Kinga Cserjési, the associate artistic director of the Libero Canto School of Singing, is a versatile singing musician with experience as a soprano, singing teacher, conductor and music educator. She discovered Lajos Szamosi’s book, The Path to Free Singing, while working on her master’s degree in choir conducting and Kodály Method at the Liszt Ferenc Academy of Music (1992). At the time, she was experiencing vocal discomfort and, in its pages, she found answers to all her questions. She felt that this was exactly the approach she was looking for. Years later, when continuing her education in Early Vocal Music at Brabants Conservatory, (1996) she began taking singing lessons with Heent Prins, a student of Lajos Szamosi, who followed his pedagogical principles. She then began to understand that this approach is not just about singing, but about the whole person–about the liberation of breathing, inner freedom, and the freedom of musical and emotional expression.
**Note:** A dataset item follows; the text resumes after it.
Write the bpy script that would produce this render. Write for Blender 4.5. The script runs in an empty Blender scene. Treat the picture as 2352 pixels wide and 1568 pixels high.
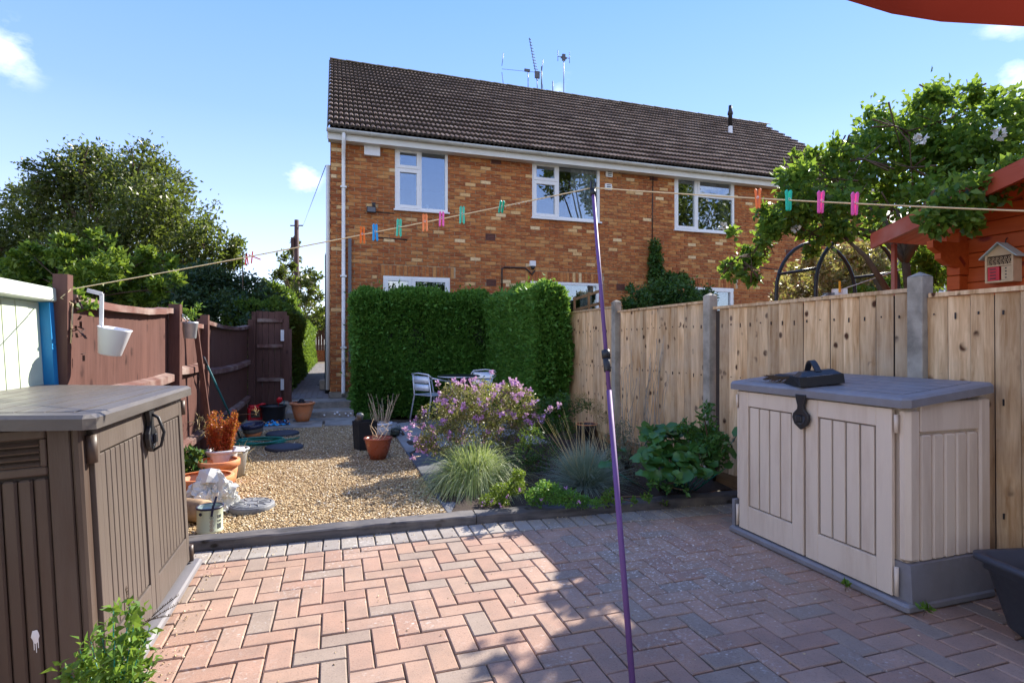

In 1997, she returned to Budapest and started teaching singing. A year later, she was introduced to Edvin and Hedda Szamosi, Lajos’s children who had continued his work. She continued to work with Edvin for the next 10 years, and in 2010 Kinga and her colleague, Deborah Carmichael, received official licenses from Edvin to teach the Libero Canto Approach–a great honor and huge responsibility.
Kinga has continued to grow as an artist in many different musical disciplines. As a singer she has performed internationally both as a soloist and as a member of various choruses and vocal ensembles such as Ensemble Organum with Marcel Pérès, the Pacific Music Festival with Nicholas McGegan, and L.E.O. (Last Enjoyable Opera Theater) with director Stefan Fleischhacker, and has performed at Carnegie Hall with River Voices and at Lincoln Center as a member of the Constellation Choir. As a music director and conductor, Kinga has led a wide variety of programs within the Libero Canto School of Singing, such as Gluck’s Orphée, The Cozy Side of Beethoven, and Ágról Ágra, a program based entirely on Hungarian folk songs and the a cappella choral pieces of Béla Bartók. She is also a regular guest conductor with the Choral Society of the Hamptons. Kinga has continued her studies in music education and recently received a certification from the Kodaly Summer Institute at New York University, and completed the Waldorf Elementary Music Teacher Education program at the Sunbridge Institute.